Es difícil pensar en una
superioridad moral cuando se ha recurrido, por ejemplo, a la tortura. Además,
los 40 minutos finales, más allá de demostrar la maestría de Bigelow al generar
suspenso con una historia cuyo final uno conoce, se parecen más a una película
de terror que a una gesta heroica. El ataque a una casa a oscuras, jugando con
los implementos que posibilitan la visión nocturna de los atacantes, nos vuelve
a poner en el incómodo lugar de la empatía con quienes son masacrados
indefensos, mientras duermen. Los únicos obstáculos que tienen los comandos que
llevan adelante la acción son los de su propia impericia y falta de inteligencia.
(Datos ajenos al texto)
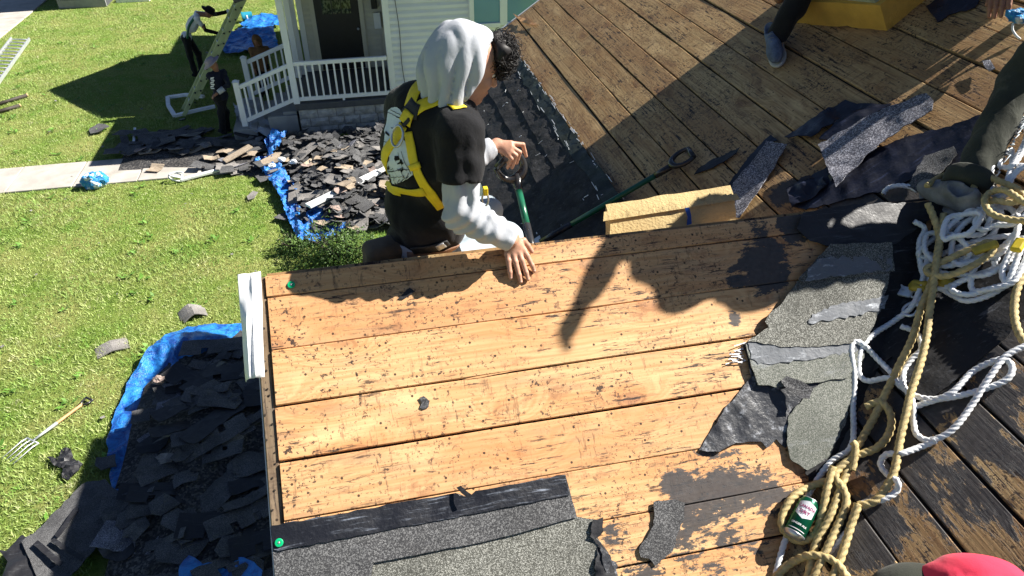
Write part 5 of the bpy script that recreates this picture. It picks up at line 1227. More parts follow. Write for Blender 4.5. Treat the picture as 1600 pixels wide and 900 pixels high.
rope('white_rope', [(1462, 688, .012), (1440, 698, .008), (1410, 708, .03), (1385, 710, .02), (1376, 725, .008), (1388, 742, .008), (1402, 752, .03), (1400, 768, .008), (1380, 780, .012), (1348, 786, .012), (1335, 800, .008), (1325, 830, .012), (1298, 860, .01), (1280, 880, .012), (1270, 905, .012)], Wt, 'rope_white', 'white rope doubling back from its knot to the bottom edge')
rope('white_rope', [(1333, 690, .006), (1325, 705, .008), (1300, 720, .01), (1280, 745, .008), (1262, 775, .006), (1250, 800, .004), (1235, 830, .004), (1225, 850, .006), (1212, 900, .006)], Wt, 'rope_white', 'white rope passing behind the can to the bottom left')
rope('white_rope', [(1408, 510, .02), (1432, 520, .012), (1440, 545, .01), (1425, 560, .01), (1412, 580, .008), (1412, 605, .02)], Wt, 'rope_white', 'white rope bight between the two tan ropes')
rope('white_rope', [(1468, 450, .02), (1490, 462, .012), (1512, 470, .01), (1545, 462, .012), (1580, 440, .015), (1606, 430, .02)], Wt, 'rope_white', 'white rope sagging below the pile towards the right edge')
rope('white_rope', [(1380, 303, .012), (1388, 294, .02), (1405, 290, .025), (1422, 292, .02), (1434, 298, .02)], Wt, 'rope_white', 'short white rope arc left of the grey boot')
rope('tan_rope', [(1448, 290, .05), (1470, 276, .06), (1500, 268, .06)], T * .9, 'rope_tan', 'tan rope passing behind the grey boot')
# the heaped coils
rr = random.Random(11)
def coil(cx, cy, ax_, by, rot, z, n=9, jit=6):
    P = []
    for k in range(n + 1):
        t = 2 * math.pi * k / n * 1.02; x, y = ax_ * math.cos(t), by * math.sin(t)
        P.append((cx + x * math.cos(rot) - y * math.sin(rot) + rr.uniform(-jit, jit), cy + x * math.sin(rot) + y * math.cos(rot) + rr.uniform(-jit, jit), z + rr.uniform(0, .03)))
    return P
coils = [(1500, 372, 62, 20, -.35, .02), (1520, 400, 75, 26, -.25, .03), (1505, 425, 55, 18, -.3, .02), (1480, 388, 42, 26, .2, .05), (1540, 370, 60, 30, -.6, .05), (1520, 345, 45, 18, -.4, .06), (1560, 420, 50, 22, -.5, .03), (1555, 280, 20, 55, .5, .05), (1575, 250, 18, 60, .45, .07), (1590, 300, 22, 50, .6, .05), (1570, 330, 45, 20, -.5, .08), (1500, 352, 34, 16, -.4, .09), (1585, 225, 14, 40, .5, .06), (1545, 440, 60, 14, -.2, .02)]
for k, c in enumerate(coils):
    rope('white_rope', coil(*c), Wt, 'rope_white', 'white rope coil in the tangled pile at the boot', lift=0)['group'] = 'white coils of the tangled rope pile'
for k, c in enumerate([(1560, 300, 40, 16, .25, .09), (1580, 325, 40, 18, .4, .11), (1500, 405, 60, 12, -.45, .07)]):
    rope('tan_rope', coil(*c), T * .92, 'rope_tan', 'tan rope coil in the tangled pile at the boot')['group'] = 'tan coils of the tangled rope pile'
rope('white_rope', [(1590, 345, .09), (1588, 370, .08), (1575, 400, .07), (1566, 425, .06), (1572, 440, .05), (1582, 425, .06), (1592, 395, .07), (1600, 370, .08)], Wt, 'rope_white', 'doubled white rope hanging through the yellow sleeve')
rope('white_rope', [(1428, 346, .03), (1445, 358, .03), (1436, 380, .03), (1440, 420, .03), (1452, 450, .02)], Wt, 'rope_white', 'cut white rope end at the left of the pile')
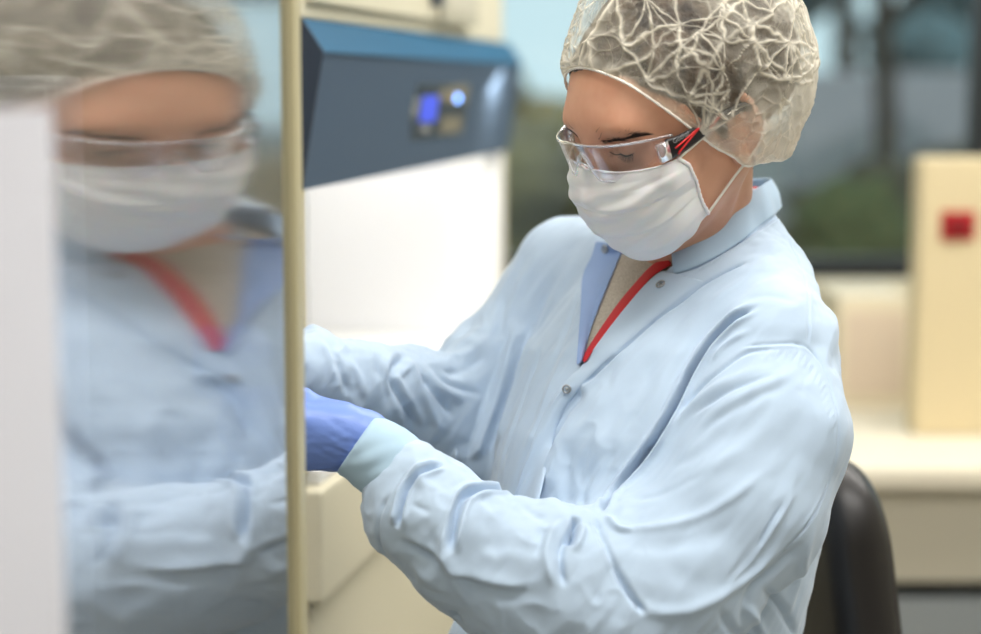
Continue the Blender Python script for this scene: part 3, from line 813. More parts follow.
# far sleeve
fold('V', [(410, 352), (392, 372), (398, 392), (412, 420), (420, 440)], 5, 5.5, .2)
fold('r', [(404, 352), (418, 378), (432, 410), (444, 436)], 6, 4, .2)
fold('v', [(420, 372), (440, 398), (456, 420)], 4.5, 5, .25)
fold('r', [(420, 360), (442, 388), (470, 402)], 6, 4, .25)
fold('v', [(432, 374), (456, 386), (486, 396)], 5, 4, .25)
fold('r', [(500, 330), (470, 352), (440, 360)], 7, 4, .25)
fold('v', [(490, 350), (460, 372), (434, 368)], 6, 3.5, .25)
fold('v', [(338, 352), (346, 380), (352, 400)], 5, 3.5, .3)
fold('r', [(352, 356), (362, 384), (368, 404)], 5, 3, .3)
fold('v', [(372, 358), (386, 386), (392, 410)], 5, 3.5, .3)
fold('r', [(320, 338), (330, 360), (334, 384)], 5, 3, .3)
fold('v', [(505, 290), (498, 330), (480, 350)], 6, 3, .3)
fold('r', [(528, 262), (512, 310), (504, 350)], 7, 3, .3)
# front of the gown, far half
fold('r', [(590, 240), (560, 290), (530, 350), (505, 420), (485, 482)], 8, 3.2, .2)
fold('v', [(604, 246), (582, 290), (560, 340), (540, 395)], 5, 2.6, .3)
fold('v', [(560, 262), (535, 320), (512, 390), (494, 450), (480, 490)], 7, 3.2, .25)
fold('r', [(574, 330), (556, 372), (536, 420), (516, 470)], 6, 2.6, .3)
fold('v', [(548, 330), (528, 380), (508, 440), (496, 486)], 5, 2.4, .3)
fold('s', [(514, 322), (504, 356), (492, 396), (478, 436), (466, 466), (460, 484)], 13, 6.5, .12)
# yoke and shoulder
fold('v', [(735, 300), (770, 296), (802, 304)], 5, 1.2, .3)
fold('r', [(760, 260), (735, 285), (700, 310)], 6, 2.0, .3)
fold('v', [(792, 268), (760, 280), (730, 304)], 6, 1.5, .3)
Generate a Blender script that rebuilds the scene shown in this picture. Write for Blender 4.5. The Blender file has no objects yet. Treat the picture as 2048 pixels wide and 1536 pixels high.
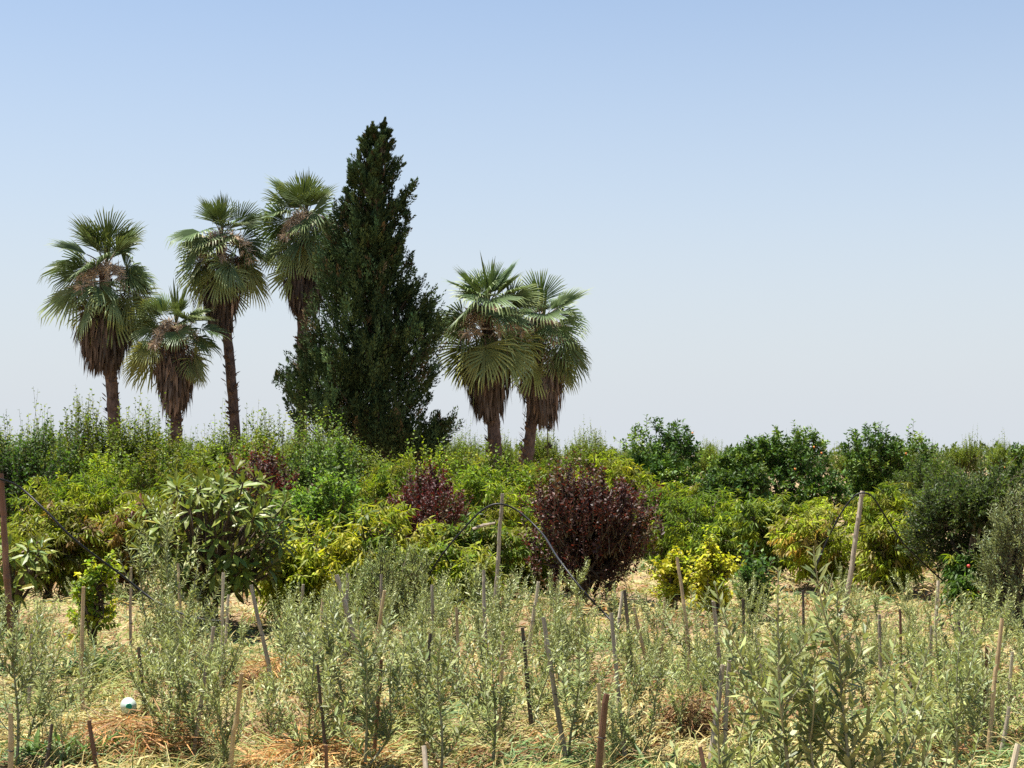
import bpy, math
import numpy as np
from mathutils import Vector, Matrix, Euler

# ------------------------------------------------------------------ camera, light, sky
SC = bpy.context.scene
C = SC.collection
CAM_H, F_PX, HORIZON = 1.8, 3000.0, 910.0
PITCH = math.atan((HORIZON - 768.0) / F_PX)
cam_d = bpy.data.cameras.new('camera')
cam = bpy.data.objects.new('camera', cam_d); C.objects.link(cam)
cam.location = (0, 0, CAM_H)
cam.rotation_euler = (math.pi / 2 + PITCH, 0, 0)
cam_d.sensor_width = 36.0
cam_d.lens = F_PX / 2048.0 * 36.0
cam_d.clip_start, cam_d.clip_end = 0.1, 12000
SC.camera = cam

SUN_POS = Vector((-0.22, 0.13, 0.95)).normalized()
sun_d = bpy.data.lights.new('sun', 'SUN')
sun_d.energy, sun_d.angle, sun_d.color = 5.0, math.radians(0.53), (1.0, 0.95, 0.87)
sun = bpy.data.objects.new('sun', sun_d); C.objects.link(sun)
sun.location = (0, 0, 60)
sun.rotation_euler = SUN_POS.to_track_quat('Z', 'Y').to_euler()

world = bpy.data.worlds.new('World'); SC.world = world
world.use_nodes = True
wn = world.node_tree
wn.nodes.clear()
sky = wn.nodes.new('ShaderNodeTexSky'); sky.sky_type = 'NISHITA'
sky.sun_disc = False
sky.sun_elevation = math.asin(SUN_POS.z)
sky.sun_rotation = math.atan2(SUN_POS.x, SUN_POS.y)
sky.air_density, sky.dust_density, sky.ozone_density, sky.altitude = 1.0, 0.4, 1.0, 0
bg = wn.nodes.new('ShaderNodeBackground'); bg.inputs['Strength'].default_value = 0.0584
wo = wn.nodes.new('ShaderNodeOutputWorld')
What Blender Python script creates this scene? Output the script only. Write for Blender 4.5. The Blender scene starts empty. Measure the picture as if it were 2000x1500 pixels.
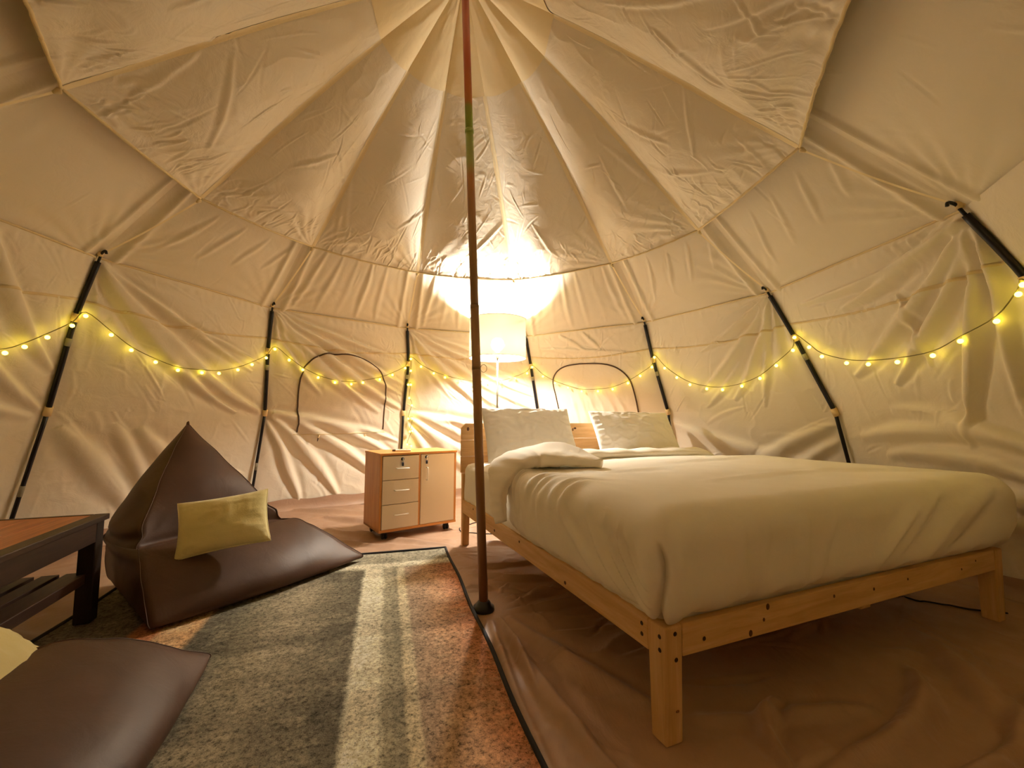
import bpy, bmesh, math, random
import numpy as np
from mathutils import Vector, Matrix

random.seed(7)
scene = bpy.context.scene
COL = scene.collection

# ------------------------------------------------------------------ camera
cam_data = bpy.data.cameras.new('camera')
cam_data.sensor_fit = 'HORIZONTAL'
cam_data.sensor_width = 36.0
cam_data.lens = 832.33 / 2000 * 36.0
cam_data.clip_start = 0.02
cam = bpy.data.objects.new('camera', cam_data)
COL.objects.link(cam)
cam.matrix_world = Matrix.Translation((0, 0, 0.9)) @ Matrix.Rotation(math.pi / 2 + 0.07842, 4, 'X') @ Matrix.Rotation(0.00407, 4, 'Z')
scene.camera = cam

# ------------------------------------------------------------------ world, exposure
world = bpy.data.worlds.new('night_sky')
scene.world = world
world.use_nodes = True
bgn = world.node_tree.nodes['Background']
bgn.inputs[0].default_value = (0.10, 0.14, 0.25, 1)
bgn.inputs[1].default_value = 0.05
scene.view_settings.view_transform = 'Standard'
scene.view_settings.look = 'None'
scene.view_settings.gamma = 1.0
scene.view_settings.use_curve_mapping = False
scene.view_settings.exposure = 0.88
scene.cycles.max_bounces = 8
scene.cycles.diffuse_bounces = 7
scene.cycles.sample_clamp_indirect = 6.0

BULB_STRENGTH = 730.0               # floor lamp bulb
BULB_COLOR = (1.0, 0.93, 0.81)
FAIRY_STRENGTH = 9.0                # small globe bulbs of the string lights
FAIRY_COLOR = (1.0, 0.78, 0.05)

# ------------------------------------------------------------------ helpers
def srgb(h):
    h = h.lstrip('#')
    out = []
    for i in (0, 2, 4):
        c = int(h[i:i + 2], 16) / 255
        out.append(c / 12.92 if c <= 0.04045 else ((c + 0.055) / 1.055) ** 2.4)
    return tuple(out) + (1.0,)

class NT:
    def __init__(self, name):
        self.m = bpy.data.materials.new(name)
        self.m.use_nodes = True
        self.t = self.m.node_tree
        self.b = self.t.nodes['Principled BSDF']
        self.out = self.t.nodes['Material Output']
        self._c = None
    def n(self, typ, **kw):
        x = self.t.nodes.new(typ)
        for k, v in kw.items():
            if k.startswith('i_'):
                key = k[2:]
                key = int(key) if key.isdigit() else key.replace('_', ' ')
                x.inputs[key].default_value = v
            else:
                setattr(x, k, v)
        return x
    def l(self, a, b):
        self.t.links.new(a, b)
    def co(self, scale=(1, 1, 1), kind='Object', rot=(0, 0, 0)):
        if self._c is None:
            self._c = self.n('ShaderNodeTexCoord')
        mp = self.n('ShaderNodeMapping')
        mp.inputs['Scale'].default_value = scale
        mp.inputs['Rotation'].default_value = rot
        self.l(self._c.outputs[kind], mp.inputs[0])
        return mp.outputs[0]
    def noise(self, scale=5, detail=4, rough=0.55, vec=None, dist=0.0):
        x = self.n('ShaderNodeTexNoise')
        x.inputs['Scale'].default_value = scale
        x.inputs['Detail'].default_value = detail
        x.inputs['Roughness'].default_value = rough
        x.inputs['Distortion'].default_value = dist
        self.l(vec if vec is not None else self.co(), x.inputs['Vector'])
        return x.outputs['Fac']
    def ramp(self, fac, stops, interp='LINEAR'):
        x = self.n('ShaderNodeValToRGB')
        cr = x.color_ramp
        cr.interpolation = interp
        while len(cr.elements) < len(stops):
            cr.elements.new(0.5)
        for e, (p, c) in zip(cr.elements, sorted(stops, key=lambda s: s[0])):
            e.position = p
            e.color = c if not isinstance(c, str) else srgb(c)
        self.l(fac, x.inputs[0])
        return x.outputs[0]
    def mix(self, fac, a, b, mode='MIX'):
        x = self.n('ShaderNodeMix', data_type='RGBA', blend_type=mode)
        for s, v in ((0, fac), (6, a), (7, b)):
            if isinstance(v, (int, float)):
                x.inputs[s].default_value = v
            elif isinstance(v, tuple):
                x.inputs[s].default_value = v
            elif isinstance(v, str):
                x.inputs[s].default_value = srgb(v)
            else:
                self.l(v, x.inputs[s])
        return x.outputs[2]
    def math(self, op, a, b=0.0):
        x = self.n('ShaderNodeMath', operation=op)
        for s, v in ((0, a), (1, b)):
            if isinstance(v, (int, float)):
                x.inputs[s].default_value = v
            else:
                self.l(v, x.inputs[s])
        return x.outputs[0]
    def bump(self, height, strength=0.5, dist=0.01, normal=None):
        x = self.n('ShaderNodeBump')
        x.inputs['Strength'].default_value = strength
        x.inputs['Distance'].default_value = dist
        self.l(height, x.inputs['Height'])
        if normal is not None:
            self.l(normal, x.inputs['Normal'])
        self.l(x.outputs[0], self.b.inputs['Normal'])
        return x.outputs[0]
    def base(self, c, rough=0.6, metal=0.0, spec=0.5):
        if isinstance(c, str):
            self.b.inputs['Base Color'].default_value = srgb(c)
        elif isinstance(c, tuple):
            self.b.inputs['Base Color'].default_value = c
        else:
            self.l(c, self.b.inputs['Base Color'])
        if isinstance(rough, (int, float)):
            self.b.inputs['Roughness'].default_value = rough
        else:
            self.l(rough, self.b.inputs['Roughness'])
        self.b.inputs['Metallic'].default_value = metal
        self.b.inputs['Specular IOR Level'].default_value = spec
        return self

def props(o, label=None, cat=None, group=None, kind=None):
    if label: o['label'] = label
    if cat: o['category'] = cat
    if group: o['group'] = group
    if kind: o['kind'] = kind
    return o

def empty(name, loc=(0, 0, 0), rotz=0.0, parent=None):
    o = bpy.data.objects.new(name, None)
    o.empty_display_size = 0.1
    COL.objects.link(o)
    o.location = loc
    o.rotation_euler = (0, 0, rotz)
    o.parent = parent
    return o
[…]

No hay prácticamente resistencia; sugestivamente, no existe un cordón armado en
lo que sería el bunker del terrorista más buscado del planeta. En la penumbra
de la noche, en un momento que dialoga posiblemente más con Cuando cae la oscuridad (1987) que con
cualquier otra película de esta directora, los pretendidos héroes matan a
mujeres y niños. Y cuando por fin se da con El Dorado, cuando al fin parece
haberse llegado a la meta, todo sucede de manera mecánica, abrupta, mucho menos
estridente o relevante de lo que se podría haber esperado. Queda incluso
flotando la incertidumbre en torno a la identidad de ese cadáver, escogido
quizás, entre tantos otros, más por la necesidad de justificar otra masacre que
por la dudosa intención de “hacer justicia”.
La noche más oscura puede ser cualquier cosa menos lineal o propagandística.
Las alusiones a una pretendida bajada de línea se quedan en una lectura parcial
y acotada de sus 157 minutos. Con el músculo y el suspenso que ha caracterizado
toda la obra de Bigelow, con una apuesta al realismo que suma capas y potencia
la incomodidad, tras la visión de la película quedamos solos –como Maya-
intentando recapitular y poner en contexto lo vivido. Siempre es más fácil en
estas instancias encontrar monstruos externos que nos justifiquen, apacigüen
nuestras culpas y mitiguen nuestras dudas. Pero ya sabemos que la buena de
Kathryn no es afecta a este tipo de mariconadas.